> [MATERIAL PROVIDED]:
----------------
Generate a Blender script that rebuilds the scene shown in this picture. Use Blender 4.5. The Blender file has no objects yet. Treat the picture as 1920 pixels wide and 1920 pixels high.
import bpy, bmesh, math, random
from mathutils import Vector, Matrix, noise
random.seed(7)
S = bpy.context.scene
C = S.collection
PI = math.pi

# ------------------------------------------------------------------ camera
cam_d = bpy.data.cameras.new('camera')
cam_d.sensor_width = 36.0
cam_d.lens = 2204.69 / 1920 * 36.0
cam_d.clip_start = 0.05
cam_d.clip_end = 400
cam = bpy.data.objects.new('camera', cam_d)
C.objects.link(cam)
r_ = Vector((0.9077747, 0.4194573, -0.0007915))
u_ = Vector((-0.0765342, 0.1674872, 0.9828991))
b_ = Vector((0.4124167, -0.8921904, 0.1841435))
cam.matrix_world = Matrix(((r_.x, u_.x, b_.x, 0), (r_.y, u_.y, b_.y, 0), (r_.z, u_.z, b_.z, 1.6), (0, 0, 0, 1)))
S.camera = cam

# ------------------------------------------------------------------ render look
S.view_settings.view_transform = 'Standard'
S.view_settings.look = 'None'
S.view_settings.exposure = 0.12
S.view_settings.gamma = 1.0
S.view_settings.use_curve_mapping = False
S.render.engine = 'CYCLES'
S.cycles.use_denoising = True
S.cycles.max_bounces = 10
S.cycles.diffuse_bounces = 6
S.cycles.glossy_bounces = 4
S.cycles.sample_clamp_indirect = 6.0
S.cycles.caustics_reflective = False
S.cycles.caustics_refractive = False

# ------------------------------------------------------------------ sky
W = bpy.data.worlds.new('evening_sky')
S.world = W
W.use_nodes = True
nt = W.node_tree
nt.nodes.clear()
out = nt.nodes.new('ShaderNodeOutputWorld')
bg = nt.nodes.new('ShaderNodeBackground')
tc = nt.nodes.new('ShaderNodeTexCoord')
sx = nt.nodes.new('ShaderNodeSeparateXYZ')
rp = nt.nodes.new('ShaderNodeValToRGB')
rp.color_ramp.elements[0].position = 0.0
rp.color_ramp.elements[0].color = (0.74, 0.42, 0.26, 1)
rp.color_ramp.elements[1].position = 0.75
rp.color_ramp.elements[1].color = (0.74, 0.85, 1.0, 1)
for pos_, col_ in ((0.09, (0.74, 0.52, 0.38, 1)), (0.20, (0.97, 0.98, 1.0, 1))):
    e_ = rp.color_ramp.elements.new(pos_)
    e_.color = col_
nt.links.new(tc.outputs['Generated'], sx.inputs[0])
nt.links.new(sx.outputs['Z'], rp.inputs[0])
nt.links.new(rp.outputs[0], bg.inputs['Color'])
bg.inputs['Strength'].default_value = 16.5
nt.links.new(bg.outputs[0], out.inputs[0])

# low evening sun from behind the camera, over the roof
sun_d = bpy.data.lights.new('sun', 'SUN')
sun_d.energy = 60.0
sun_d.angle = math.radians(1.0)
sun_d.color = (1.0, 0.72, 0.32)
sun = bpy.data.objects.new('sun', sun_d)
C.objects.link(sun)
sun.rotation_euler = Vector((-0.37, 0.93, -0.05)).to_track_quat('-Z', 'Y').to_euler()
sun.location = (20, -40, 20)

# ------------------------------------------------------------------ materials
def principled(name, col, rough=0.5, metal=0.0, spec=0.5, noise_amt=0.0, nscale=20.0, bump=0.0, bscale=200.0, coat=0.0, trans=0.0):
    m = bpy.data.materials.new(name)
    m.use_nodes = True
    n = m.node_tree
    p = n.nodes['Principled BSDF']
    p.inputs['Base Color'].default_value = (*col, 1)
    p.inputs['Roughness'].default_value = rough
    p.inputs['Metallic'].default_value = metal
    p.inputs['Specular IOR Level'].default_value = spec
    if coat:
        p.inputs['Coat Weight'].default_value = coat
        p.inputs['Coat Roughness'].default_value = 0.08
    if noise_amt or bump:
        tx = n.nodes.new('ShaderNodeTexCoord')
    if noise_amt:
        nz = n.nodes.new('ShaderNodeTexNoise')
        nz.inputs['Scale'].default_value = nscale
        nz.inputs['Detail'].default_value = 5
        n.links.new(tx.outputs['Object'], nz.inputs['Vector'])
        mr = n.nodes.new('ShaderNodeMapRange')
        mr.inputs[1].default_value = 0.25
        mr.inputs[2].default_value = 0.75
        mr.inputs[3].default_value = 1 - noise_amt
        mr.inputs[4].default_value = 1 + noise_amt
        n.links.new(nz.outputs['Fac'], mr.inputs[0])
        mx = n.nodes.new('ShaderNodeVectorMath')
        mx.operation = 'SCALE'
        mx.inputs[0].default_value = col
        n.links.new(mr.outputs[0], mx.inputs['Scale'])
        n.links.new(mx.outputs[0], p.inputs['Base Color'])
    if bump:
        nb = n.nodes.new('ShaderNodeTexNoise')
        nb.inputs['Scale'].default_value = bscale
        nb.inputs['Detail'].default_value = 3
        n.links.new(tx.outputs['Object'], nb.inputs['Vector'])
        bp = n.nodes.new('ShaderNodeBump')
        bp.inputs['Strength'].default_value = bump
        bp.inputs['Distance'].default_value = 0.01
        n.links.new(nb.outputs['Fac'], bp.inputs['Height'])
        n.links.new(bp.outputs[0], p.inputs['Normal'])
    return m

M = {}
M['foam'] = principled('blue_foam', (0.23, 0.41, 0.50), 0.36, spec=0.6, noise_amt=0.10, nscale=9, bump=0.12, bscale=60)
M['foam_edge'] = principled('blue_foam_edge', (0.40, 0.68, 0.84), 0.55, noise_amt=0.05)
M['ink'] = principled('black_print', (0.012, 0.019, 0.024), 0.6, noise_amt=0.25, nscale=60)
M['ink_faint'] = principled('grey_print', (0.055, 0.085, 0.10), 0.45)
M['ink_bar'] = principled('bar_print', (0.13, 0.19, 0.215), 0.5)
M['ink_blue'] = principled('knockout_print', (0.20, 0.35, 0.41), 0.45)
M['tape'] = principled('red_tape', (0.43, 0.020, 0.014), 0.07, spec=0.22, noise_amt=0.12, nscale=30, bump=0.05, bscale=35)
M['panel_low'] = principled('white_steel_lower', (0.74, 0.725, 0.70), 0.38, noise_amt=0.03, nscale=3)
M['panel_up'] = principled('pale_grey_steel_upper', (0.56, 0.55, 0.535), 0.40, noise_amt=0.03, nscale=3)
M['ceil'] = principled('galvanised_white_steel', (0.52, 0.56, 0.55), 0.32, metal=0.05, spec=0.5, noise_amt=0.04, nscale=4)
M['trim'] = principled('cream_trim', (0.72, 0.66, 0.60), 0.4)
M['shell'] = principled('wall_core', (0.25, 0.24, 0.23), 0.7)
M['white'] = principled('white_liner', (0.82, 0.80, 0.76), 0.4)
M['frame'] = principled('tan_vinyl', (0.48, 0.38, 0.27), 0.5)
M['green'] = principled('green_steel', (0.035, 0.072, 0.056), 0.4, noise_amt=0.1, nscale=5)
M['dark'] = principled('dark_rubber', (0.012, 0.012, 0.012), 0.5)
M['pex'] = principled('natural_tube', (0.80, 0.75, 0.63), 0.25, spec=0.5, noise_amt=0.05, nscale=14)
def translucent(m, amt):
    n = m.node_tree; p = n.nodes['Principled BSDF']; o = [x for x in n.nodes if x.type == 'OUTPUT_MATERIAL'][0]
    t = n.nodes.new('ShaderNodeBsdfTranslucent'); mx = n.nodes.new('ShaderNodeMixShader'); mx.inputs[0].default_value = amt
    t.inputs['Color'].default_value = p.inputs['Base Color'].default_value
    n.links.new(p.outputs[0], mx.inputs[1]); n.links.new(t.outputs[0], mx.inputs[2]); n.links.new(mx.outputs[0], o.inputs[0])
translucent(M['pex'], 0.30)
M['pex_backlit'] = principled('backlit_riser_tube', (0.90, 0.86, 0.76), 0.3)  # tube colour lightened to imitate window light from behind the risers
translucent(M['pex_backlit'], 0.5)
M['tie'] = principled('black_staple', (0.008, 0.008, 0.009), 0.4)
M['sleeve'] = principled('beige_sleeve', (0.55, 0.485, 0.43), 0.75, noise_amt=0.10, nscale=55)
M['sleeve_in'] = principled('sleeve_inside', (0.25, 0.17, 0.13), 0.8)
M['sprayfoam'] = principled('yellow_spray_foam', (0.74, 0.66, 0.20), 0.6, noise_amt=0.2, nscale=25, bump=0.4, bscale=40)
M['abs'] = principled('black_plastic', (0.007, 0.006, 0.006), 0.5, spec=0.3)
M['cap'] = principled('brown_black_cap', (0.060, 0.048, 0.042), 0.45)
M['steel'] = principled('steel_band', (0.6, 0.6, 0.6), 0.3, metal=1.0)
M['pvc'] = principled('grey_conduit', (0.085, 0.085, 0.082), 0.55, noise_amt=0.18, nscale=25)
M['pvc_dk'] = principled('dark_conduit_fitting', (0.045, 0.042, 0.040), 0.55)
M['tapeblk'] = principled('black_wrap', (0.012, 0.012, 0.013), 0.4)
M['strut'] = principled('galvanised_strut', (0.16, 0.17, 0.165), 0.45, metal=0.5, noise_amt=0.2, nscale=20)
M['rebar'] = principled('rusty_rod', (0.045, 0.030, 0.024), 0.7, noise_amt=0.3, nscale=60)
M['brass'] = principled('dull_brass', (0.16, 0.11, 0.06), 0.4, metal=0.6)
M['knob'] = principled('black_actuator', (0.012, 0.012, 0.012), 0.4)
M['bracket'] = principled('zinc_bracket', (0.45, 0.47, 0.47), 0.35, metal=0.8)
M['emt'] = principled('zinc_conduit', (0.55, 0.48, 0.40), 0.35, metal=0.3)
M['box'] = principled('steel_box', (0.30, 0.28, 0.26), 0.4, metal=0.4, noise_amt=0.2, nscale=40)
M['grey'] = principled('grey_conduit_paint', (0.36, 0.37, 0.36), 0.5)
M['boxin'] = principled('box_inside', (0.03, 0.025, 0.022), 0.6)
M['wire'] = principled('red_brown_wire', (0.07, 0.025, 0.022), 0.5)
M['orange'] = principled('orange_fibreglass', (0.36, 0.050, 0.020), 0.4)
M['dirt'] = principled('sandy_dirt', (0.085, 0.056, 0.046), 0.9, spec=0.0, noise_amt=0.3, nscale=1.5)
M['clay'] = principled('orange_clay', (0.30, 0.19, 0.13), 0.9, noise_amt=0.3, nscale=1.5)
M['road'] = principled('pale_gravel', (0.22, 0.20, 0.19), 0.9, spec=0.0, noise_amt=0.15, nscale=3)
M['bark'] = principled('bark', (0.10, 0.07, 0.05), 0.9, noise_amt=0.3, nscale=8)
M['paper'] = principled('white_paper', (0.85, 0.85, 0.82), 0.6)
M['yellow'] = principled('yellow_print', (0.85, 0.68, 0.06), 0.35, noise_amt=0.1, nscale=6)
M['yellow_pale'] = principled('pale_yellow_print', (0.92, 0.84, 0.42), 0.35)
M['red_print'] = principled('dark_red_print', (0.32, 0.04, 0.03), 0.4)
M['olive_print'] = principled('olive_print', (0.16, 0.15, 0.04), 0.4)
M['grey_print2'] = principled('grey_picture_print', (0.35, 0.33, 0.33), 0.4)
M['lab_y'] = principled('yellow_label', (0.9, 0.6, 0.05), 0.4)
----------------
> [YOUR OBJECTIVE]:
Lines from the beginning of the data above through the line containing "PI = math.pi" are to be returned exactly, and no others.

> [RESULT FOR THIS TASK]:
Generate a Blender script that rebuilds the scene shown in this picture. Use Blender 4.5. The Blender file has no objects yet. Treat the picture as 1920 pixels wide and 1920 pixels high.
import bpy, bmesh, math, random
from mathutils import Vector, Matrix, noise
random.seed(7)
S = bpy.context.scene
C = S.collection
PI = math.pi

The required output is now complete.